Installation One is a small, improvised, grain-growing laboratory that contrasts traditional materials and practices with potential futuristic societies and ideologies. The rectangular shape of the planted seed takes on the symbolic-semantic role of the number “one” – the active part of the binary pair (1 – 0 / on – off) – the basis of the new utopian techno-bio-religious system.
Ana Vujović: Contemplating the Past
Contemplating the Past is the artist’s reaction to the current condition of the architecture of the exhibition space. Cracks and damages on residential and public buildings are frequent images in small and large settlements and cities. Present for decades in our surroundings, they have become an integral part of the architecture and in that way they are entering a new history and perhaps a new tradition. With an artistic intervention on the floor of the lower and upper part of the gallery space, Ana wanted to preserve and emphasize the memory of one past time. With the title Contemplating the Past, the artist draws attention to spiritual perception, or perceiving the exalted beauty in accepting things as they are, rather then merely criticizing and condemning
Jelena Micić: Jalovička magaza
Intervention in the form of a monochrome mural painting on the façade panel of the Cultural Center Dragoljub Jovičić is based on architectural elements collected in Jalovik and its surroundings (Vladimirci municipality, Serbia). Patterns on magazas (Turkish – warehouse) found on protective ring of the construction appear as templates, often obtaining variation, or free interpretation in color. Once created, the pattern is transmitted from generation to generation to be rediscovered and reinterpreted during restoration or for sale.
Jelena used the original basic template in order to produce new shapes by color, lead the pattern to non-recognition and produce a unique Jalovik magaza.
The 1630×10cm work was realized with special help by Lazar Simić and Uroš Todorović.
Branislav Nikoli: Clean Chimney
Nikolic remembers his grandmother making white, beautiful natural soap from animal fat. He has attempted to make architectural connections with the material and has been enjoying the tie between something so clean, and something dirty like the chimney made here. The work can also continue its play by offering a meeting of the masculine and feminine, the clean, quotidian material creating the hard sexuality of the masculine.
The Selectors
Catinca Tabacaru and Branislav Nikolić met a year prior to this Residency at OMI in upstate New York while Brana was an artist in residence and Catinca was invited to do studio visits.

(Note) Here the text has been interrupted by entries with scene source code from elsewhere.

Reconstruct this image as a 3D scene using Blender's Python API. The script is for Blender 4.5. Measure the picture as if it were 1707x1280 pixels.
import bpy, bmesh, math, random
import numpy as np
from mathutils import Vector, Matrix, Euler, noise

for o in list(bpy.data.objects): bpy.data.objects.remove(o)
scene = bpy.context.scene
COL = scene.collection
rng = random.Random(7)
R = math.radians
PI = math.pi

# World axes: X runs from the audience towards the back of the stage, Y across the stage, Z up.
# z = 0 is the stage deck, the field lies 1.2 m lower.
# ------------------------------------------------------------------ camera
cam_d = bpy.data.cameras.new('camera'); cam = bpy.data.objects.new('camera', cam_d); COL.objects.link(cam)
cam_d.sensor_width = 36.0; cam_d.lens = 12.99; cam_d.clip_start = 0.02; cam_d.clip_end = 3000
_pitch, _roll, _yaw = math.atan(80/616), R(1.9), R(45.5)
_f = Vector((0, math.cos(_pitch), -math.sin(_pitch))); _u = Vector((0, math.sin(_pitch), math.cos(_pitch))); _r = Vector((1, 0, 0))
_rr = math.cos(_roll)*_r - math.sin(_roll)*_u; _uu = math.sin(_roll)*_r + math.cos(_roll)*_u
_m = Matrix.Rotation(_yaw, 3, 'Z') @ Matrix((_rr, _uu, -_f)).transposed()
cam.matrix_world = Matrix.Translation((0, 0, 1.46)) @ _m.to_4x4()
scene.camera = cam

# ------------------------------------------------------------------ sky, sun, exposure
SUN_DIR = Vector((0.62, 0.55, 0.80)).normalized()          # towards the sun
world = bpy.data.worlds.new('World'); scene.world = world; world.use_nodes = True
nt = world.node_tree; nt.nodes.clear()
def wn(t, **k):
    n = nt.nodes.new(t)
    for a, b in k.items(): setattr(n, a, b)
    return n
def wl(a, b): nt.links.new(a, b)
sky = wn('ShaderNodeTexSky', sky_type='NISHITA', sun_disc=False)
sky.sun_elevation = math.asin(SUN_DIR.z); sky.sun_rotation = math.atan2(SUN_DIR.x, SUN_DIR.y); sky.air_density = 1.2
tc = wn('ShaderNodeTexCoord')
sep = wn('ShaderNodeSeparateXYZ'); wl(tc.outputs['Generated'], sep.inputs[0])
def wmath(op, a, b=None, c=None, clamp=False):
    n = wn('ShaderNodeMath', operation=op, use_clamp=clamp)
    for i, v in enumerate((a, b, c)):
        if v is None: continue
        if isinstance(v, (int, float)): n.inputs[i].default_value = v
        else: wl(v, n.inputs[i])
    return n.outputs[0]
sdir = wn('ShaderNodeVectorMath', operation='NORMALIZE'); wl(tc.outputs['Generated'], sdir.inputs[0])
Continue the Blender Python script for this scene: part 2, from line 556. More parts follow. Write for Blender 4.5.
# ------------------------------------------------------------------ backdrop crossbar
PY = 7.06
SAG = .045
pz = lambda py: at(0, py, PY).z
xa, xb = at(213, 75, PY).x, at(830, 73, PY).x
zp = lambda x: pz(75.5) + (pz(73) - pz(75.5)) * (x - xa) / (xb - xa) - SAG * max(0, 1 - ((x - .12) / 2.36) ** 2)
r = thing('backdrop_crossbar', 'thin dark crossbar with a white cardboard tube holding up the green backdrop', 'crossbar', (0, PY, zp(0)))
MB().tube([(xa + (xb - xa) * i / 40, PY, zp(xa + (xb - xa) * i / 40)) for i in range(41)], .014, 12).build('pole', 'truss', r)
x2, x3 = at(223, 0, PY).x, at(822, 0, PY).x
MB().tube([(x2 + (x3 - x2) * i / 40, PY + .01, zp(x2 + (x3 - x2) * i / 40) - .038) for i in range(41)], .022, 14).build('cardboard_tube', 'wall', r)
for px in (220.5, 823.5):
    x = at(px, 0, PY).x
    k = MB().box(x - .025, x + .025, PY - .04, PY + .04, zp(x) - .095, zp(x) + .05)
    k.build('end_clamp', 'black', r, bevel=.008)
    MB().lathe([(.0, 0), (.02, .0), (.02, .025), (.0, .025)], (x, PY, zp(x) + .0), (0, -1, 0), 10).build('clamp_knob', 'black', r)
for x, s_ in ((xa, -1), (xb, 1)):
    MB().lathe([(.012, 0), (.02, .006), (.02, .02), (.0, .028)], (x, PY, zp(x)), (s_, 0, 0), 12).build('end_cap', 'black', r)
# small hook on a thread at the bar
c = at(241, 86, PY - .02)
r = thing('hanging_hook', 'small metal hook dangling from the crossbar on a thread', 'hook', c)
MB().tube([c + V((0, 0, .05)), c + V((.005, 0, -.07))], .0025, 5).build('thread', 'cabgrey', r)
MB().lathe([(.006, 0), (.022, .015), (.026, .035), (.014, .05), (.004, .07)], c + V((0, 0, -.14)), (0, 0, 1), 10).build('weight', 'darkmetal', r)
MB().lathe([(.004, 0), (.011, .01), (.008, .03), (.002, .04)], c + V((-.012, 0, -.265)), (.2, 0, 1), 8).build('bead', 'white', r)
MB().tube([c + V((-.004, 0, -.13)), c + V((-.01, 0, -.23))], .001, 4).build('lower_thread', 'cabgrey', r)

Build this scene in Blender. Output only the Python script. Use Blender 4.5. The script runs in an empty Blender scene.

They quickly connected on their shared passion for organizing artist residencies and working internationally in unexpected spaces. A collaboration was a no-brainer and with Catinca inviting the international artists and Brana bringing in the Serbians, this year’s Jalovik Art Colony proved to be more culturally challenging and personally fulfilling than anyone imagined.
Reflections 6 months into the Future
The Jalovik Art Colony is its own world existing on the edge of our reality. Arriving here felt a bit like walking into Frances Hodgson Burnett’s Secret Garden: an atemporal place where philosophical thoughts soak into my skin by the sun’s rays. It is a place where time passes at its own slow pace, and where artists connect to a community that lives a quaint life far from the bustle of the city.
But maybe it only looks like this to my outsider’s eye. I wonder if the local artists see the community as something else, as something more familiar, more banal. I didn’t think to ask them at the time.
Again this imposition of “time”… looking back on an experience from a continent away, six months into the future, reading the words I wrote in those last few days to accompany our final exhibition, makes my time in Jalovik feel ever more a dream. I remember spending a lot of time in a hammock listing to the birds chipper and watching the butterflies land on my arms. I remember falling deeply in love, standing up on a moving tractor, and dancing on a table… or was that Rachel dancing on a table?
The artists who participated in the residency came in with a variety of interests and talents. Each found there was something to connect to; to commune with. The most valuable resource was undoubtedly the community surrounding JAC. Our neighbors were beyond generous with their time, gear, and patience. No idea was too ambitious; no mission impossible. The projects that were completed, the materials and processes made available, and the access granted lead to an impressive array of works that are finding their way into museum and gallery exhibitions around Serbia and beyond.
I feel like I entered the same space, place, and time, that was entered into every year for four decades by all the other artists and curators before me; each time a little bit different, but also a little bit the same. Brana grew up, and had his own children, and each year they grow a little bit older. From the Secret Garden to Peter Pan, we travel together across time – artists, creators, tied together by the earth and energy of this one place.